The 1966 World Cup

The military was bathing Indonesia in blood, half a million, a million, who-knows-how-many dead, and General Suharto was inaugurating his long dictatorship by murdering the few reds, pinks or questionables still alive. Other officers were overthrowing N’Krumah, president of Ghana and prophet of African unity, while their colleagues in Argentina were evicting President Illia by coup d’état.

For the first time in history a woman, Indira Gandhi, was governing India. Students were toppling Ecuador’s military dictatorship. The U.S. Air Force was bombing Hanoi with renewed vigor, but Americans were growing ever more convinced they should never have gone into Vietnam, let alone stayed, and should leave as soon as possible.

Truman Capote had just published In Cold Blood. García Márquez’s One Hundred Years of Solitude and Lezama Lima’s Paradiso were in the bookstores.
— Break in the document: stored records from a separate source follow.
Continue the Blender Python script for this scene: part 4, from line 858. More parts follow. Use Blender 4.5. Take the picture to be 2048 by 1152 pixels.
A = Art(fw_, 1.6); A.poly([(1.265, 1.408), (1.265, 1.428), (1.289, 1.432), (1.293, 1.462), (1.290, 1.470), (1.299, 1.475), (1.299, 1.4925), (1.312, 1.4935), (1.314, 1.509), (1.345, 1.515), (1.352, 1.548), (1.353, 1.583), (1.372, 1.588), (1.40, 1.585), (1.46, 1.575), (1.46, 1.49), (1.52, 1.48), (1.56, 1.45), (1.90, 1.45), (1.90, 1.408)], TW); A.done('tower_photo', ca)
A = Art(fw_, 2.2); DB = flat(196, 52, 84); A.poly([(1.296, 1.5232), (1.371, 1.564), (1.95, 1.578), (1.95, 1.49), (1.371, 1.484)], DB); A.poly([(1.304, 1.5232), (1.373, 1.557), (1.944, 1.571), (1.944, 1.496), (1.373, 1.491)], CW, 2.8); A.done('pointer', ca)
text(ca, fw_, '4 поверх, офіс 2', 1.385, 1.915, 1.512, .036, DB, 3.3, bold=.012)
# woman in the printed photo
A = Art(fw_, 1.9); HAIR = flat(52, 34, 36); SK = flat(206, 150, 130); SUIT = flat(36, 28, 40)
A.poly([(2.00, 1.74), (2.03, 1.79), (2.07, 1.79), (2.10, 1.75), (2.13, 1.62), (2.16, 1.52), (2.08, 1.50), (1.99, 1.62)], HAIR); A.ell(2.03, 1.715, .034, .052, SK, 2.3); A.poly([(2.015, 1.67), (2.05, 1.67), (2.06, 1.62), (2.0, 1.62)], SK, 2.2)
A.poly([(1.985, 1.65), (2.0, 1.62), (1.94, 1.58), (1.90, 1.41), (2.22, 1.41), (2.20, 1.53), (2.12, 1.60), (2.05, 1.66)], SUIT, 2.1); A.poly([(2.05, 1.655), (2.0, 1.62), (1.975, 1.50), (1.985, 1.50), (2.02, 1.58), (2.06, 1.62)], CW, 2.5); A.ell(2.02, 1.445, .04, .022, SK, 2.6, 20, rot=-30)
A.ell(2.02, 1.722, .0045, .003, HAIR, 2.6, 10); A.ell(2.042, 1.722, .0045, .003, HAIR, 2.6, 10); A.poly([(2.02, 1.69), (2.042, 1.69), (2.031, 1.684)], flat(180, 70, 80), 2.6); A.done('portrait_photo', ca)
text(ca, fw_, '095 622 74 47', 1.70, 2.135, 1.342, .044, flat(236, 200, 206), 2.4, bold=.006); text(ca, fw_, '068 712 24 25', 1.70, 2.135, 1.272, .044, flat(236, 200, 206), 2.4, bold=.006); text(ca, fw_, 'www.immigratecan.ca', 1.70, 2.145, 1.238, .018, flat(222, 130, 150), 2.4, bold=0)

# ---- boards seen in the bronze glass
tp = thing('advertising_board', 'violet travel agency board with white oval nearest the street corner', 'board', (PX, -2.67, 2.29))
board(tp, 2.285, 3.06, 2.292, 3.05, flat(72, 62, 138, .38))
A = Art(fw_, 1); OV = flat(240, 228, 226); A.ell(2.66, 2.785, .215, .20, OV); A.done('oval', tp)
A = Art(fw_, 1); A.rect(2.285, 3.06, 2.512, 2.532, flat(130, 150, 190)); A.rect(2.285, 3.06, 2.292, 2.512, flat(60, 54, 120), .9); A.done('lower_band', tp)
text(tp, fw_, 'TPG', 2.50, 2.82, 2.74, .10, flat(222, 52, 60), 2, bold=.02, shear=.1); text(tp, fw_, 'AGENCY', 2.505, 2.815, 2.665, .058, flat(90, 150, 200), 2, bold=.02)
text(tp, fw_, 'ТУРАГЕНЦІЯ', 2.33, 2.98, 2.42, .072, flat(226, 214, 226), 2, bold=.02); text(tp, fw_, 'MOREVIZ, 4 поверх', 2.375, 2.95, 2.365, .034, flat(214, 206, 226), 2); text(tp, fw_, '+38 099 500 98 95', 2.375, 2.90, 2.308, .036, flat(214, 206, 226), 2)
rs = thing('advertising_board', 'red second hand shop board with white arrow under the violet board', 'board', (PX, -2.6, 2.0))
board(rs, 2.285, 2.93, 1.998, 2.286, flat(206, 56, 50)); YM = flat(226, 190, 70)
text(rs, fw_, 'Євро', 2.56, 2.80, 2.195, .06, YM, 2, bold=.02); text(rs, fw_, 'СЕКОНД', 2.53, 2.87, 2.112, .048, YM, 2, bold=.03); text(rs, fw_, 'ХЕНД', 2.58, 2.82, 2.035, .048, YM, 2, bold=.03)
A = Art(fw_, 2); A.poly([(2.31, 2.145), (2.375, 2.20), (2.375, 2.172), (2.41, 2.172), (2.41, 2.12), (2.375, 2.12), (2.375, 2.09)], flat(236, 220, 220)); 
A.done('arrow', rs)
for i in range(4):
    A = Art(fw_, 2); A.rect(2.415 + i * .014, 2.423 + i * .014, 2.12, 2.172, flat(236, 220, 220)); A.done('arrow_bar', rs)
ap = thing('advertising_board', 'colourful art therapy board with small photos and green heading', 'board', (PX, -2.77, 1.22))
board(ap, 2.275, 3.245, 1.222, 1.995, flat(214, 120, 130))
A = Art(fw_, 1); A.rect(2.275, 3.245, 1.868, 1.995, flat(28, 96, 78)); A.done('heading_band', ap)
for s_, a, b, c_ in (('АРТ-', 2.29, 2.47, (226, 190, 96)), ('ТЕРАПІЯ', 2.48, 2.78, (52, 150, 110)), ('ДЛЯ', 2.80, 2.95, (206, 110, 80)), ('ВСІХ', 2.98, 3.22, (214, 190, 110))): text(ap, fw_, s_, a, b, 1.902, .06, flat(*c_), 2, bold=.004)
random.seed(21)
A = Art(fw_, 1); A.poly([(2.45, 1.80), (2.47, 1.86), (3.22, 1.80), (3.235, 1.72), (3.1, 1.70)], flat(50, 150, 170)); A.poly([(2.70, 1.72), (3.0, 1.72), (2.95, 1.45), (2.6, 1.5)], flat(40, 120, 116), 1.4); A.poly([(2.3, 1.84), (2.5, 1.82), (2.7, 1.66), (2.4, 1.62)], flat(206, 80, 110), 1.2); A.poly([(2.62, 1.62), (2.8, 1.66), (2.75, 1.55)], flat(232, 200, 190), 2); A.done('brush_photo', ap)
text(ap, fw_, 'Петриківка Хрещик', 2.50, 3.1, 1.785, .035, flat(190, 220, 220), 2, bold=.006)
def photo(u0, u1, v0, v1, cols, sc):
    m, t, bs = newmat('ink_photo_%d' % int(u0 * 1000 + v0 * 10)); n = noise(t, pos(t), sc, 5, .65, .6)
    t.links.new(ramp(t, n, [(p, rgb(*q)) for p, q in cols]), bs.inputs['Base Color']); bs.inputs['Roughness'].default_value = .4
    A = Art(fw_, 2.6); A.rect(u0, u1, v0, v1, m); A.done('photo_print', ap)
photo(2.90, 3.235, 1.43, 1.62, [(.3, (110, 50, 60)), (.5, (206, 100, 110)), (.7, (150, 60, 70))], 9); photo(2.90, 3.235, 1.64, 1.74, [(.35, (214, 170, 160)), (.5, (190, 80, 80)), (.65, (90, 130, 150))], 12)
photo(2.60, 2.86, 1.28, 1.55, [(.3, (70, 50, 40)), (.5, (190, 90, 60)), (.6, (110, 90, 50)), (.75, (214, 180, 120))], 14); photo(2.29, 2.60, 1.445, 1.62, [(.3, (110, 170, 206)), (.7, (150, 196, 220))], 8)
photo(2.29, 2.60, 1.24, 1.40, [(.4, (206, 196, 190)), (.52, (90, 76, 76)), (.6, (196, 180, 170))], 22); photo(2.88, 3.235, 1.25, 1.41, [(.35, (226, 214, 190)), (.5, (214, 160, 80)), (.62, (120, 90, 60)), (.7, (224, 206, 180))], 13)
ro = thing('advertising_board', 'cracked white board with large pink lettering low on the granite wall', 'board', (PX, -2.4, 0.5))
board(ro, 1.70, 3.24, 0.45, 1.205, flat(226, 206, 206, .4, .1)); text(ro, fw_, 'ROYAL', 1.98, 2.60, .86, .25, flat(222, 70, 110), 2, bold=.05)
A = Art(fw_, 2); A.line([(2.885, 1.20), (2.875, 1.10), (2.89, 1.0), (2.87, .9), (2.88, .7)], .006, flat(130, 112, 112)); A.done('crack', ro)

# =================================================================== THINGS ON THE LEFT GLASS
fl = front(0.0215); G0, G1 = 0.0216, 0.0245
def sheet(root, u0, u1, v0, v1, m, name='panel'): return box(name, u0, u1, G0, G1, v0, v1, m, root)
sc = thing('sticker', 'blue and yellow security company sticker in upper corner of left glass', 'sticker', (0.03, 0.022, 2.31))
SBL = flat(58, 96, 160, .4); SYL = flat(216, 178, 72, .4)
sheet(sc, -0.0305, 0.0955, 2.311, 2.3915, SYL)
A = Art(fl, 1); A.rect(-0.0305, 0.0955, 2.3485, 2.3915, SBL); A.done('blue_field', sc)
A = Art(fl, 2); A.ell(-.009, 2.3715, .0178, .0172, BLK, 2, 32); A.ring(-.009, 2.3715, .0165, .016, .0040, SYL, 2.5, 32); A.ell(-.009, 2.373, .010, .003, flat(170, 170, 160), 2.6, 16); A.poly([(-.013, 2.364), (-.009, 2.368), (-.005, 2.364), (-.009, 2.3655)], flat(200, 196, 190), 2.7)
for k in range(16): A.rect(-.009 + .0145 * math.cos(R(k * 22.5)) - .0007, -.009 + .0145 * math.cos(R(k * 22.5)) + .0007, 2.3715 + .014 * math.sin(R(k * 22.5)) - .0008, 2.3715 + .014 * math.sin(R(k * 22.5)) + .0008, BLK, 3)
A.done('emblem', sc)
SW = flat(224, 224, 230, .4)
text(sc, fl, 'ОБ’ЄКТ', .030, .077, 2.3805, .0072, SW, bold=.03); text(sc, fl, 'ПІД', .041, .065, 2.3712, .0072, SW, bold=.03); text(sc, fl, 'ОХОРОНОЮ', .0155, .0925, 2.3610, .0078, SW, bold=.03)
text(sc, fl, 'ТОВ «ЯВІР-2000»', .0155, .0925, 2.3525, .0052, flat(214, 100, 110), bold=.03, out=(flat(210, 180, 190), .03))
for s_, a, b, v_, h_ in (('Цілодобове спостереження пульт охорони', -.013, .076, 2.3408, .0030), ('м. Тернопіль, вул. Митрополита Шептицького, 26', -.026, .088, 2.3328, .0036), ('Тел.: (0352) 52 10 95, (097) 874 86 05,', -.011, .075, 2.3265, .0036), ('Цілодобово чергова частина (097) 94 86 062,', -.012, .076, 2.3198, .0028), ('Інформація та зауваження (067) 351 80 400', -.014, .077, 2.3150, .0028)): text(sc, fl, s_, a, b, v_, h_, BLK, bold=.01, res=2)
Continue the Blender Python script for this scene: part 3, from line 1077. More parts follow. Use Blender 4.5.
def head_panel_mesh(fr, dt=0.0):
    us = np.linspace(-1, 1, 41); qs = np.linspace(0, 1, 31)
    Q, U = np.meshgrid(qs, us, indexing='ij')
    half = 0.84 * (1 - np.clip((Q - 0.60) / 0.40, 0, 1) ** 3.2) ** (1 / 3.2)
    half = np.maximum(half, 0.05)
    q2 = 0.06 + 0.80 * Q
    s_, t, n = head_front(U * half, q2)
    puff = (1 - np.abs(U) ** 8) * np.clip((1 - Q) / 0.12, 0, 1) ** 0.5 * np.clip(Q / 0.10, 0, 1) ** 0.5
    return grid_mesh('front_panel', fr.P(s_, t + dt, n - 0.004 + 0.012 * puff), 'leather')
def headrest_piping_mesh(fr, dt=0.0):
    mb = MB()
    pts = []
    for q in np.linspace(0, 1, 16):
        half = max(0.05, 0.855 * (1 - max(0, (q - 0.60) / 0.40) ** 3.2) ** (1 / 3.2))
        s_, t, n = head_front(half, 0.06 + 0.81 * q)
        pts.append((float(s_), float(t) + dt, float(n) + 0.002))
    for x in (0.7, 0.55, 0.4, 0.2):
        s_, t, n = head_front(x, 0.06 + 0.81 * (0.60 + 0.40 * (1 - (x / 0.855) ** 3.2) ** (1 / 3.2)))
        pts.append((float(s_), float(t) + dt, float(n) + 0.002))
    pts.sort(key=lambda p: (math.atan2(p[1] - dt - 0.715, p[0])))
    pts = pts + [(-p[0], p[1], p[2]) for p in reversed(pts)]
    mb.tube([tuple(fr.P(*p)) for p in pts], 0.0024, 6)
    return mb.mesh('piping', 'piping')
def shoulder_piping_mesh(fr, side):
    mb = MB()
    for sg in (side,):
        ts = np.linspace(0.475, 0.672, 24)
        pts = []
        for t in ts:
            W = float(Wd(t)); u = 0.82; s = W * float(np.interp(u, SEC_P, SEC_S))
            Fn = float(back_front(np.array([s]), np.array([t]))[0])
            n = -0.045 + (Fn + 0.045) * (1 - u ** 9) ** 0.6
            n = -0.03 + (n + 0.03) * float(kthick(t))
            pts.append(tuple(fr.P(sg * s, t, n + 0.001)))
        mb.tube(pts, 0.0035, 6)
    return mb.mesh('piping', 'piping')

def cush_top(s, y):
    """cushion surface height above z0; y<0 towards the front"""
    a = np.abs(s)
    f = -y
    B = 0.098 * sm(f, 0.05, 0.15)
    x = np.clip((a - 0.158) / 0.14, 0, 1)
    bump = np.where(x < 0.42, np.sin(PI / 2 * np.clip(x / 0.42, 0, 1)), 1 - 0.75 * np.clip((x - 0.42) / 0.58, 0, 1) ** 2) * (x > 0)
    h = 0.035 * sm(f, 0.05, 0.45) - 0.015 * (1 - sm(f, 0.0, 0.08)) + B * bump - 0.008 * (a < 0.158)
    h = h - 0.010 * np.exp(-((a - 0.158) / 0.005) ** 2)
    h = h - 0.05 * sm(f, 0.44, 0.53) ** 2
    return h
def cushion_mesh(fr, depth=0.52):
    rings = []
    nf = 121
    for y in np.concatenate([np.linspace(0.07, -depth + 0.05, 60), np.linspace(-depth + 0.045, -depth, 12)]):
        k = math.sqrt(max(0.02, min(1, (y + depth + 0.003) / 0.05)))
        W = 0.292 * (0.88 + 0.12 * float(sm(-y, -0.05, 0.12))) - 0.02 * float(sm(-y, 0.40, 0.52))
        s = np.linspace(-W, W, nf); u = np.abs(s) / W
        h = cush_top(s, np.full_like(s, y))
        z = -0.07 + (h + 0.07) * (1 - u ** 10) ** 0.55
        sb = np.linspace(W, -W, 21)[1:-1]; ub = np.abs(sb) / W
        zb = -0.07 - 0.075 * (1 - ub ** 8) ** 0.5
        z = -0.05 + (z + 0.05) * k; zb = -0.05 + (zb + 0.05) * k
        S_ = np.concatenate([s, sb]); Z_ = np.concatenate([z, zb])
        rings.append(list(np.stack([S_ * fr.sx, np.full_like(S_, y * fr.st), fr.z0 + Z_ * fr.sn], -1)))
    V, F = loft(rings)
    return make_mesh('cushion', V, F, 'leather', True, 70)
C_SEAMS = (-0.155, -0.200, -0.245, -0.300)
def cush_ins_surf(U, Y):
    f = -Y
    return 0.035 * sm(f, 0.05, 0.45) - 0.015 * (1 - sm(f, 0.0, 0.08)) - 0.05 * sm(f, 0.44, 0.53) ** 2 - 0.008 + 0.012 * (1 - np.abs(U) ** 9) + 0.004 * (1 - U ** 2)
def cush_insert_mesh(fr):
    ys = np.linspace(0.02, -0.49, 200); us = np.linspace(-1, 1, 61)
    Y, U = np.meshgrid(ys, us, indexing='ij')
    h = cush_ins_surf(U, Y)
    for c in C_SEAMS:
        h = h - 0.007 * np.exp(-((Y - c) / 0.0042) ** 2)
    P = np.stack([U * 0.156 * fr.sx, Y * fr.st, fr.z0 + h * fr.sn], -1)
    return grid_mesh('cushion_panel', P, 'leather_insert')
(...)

The priest Camilo Torres was dying in battle in the mountains of Colombia, Che Guevara was riding his skinny Rocinante through Bolivia’s countryside, and Mao was unleashing the Cultural Revolution in China. Several atomic bombs were falling on the Spanish coast at Almería, sowing panic even though none of them went off. Well-informed sources in Miami were announcing the imminent fall of Fidel Castro, it was only a matter of hours.

In London, with Harold Wilson chewing his pipestem and celebrating victory at the polls, young women sporting miniskirts, Carnaby Street as fashion capital, and the entire world humming Beatles tunes, the eighth World Cup got under way.

This was the final World Cup for Garrincha and it was also a good-bye party for Mexican goalkeeper Antonio Carbajal, the only player to be in the tournament five times.

Sixteen teams took part: ten from Europe, five from the Americas, and, strange as it seems, North Korea. Astonishingly, the Koreans eliminated Italy with a goal by Pak, a dentist from the city of Pyongyang who played soccer in his spare time. On the Italian squad were no less than Gianni Rivera and Sandro Mazzola. Pier Paolo Pasolini used to say they played soccer in lucid prose interspersed with sparkling verse, but that dentist left them speechless.

For the first time the entire championship was broadcast live by satellite and, though in black and white, the whole world could watch the show put on by the referees. In the previous World Cup, European referees officiated at twenty-six matches; in this one, they ran twenty-four out of thirty-two. A German referee gave England the match against Argentina, while an English referee gave Germany the match against Uruguay. Brazil had no better luck: Pelé was hunted down and kicked with impunity by Bulgaria and Portugal, which knocked Brazil out of the championship.

Queen Elizabeth attended the final. She did not scream when players scored, but she did applaud discreetly. The World Cup came down to the England of Bobby Charlton, a man of fearful drive and marksmanship, and the Germany of Beckenbauer, who had just begun his career and was already playing with hat, gloves, and cane. Someone had stolen the Rimet Cup, but a dog named Pickles found it in a London garden, and the trophy reached the winners’ hands in time. England won 4–2. Portugal came in third, the Soviet Union fourth. Queen Elizabeth gave Alf Ramsey, the manager of the victorious team, a title of nobility, and Pickles became a national hero.

The ’66 World Cup was usurped by defensive tactics. Every team used the sweeper system with an extra defender by the goal line behind the fullbacks. Even so, Eusebio, Portugal’s African artilleryman, managed to pierce those impenetrable rear-guard walls nine times. Behind him on the list of leading scorers was Haller of Germany with six.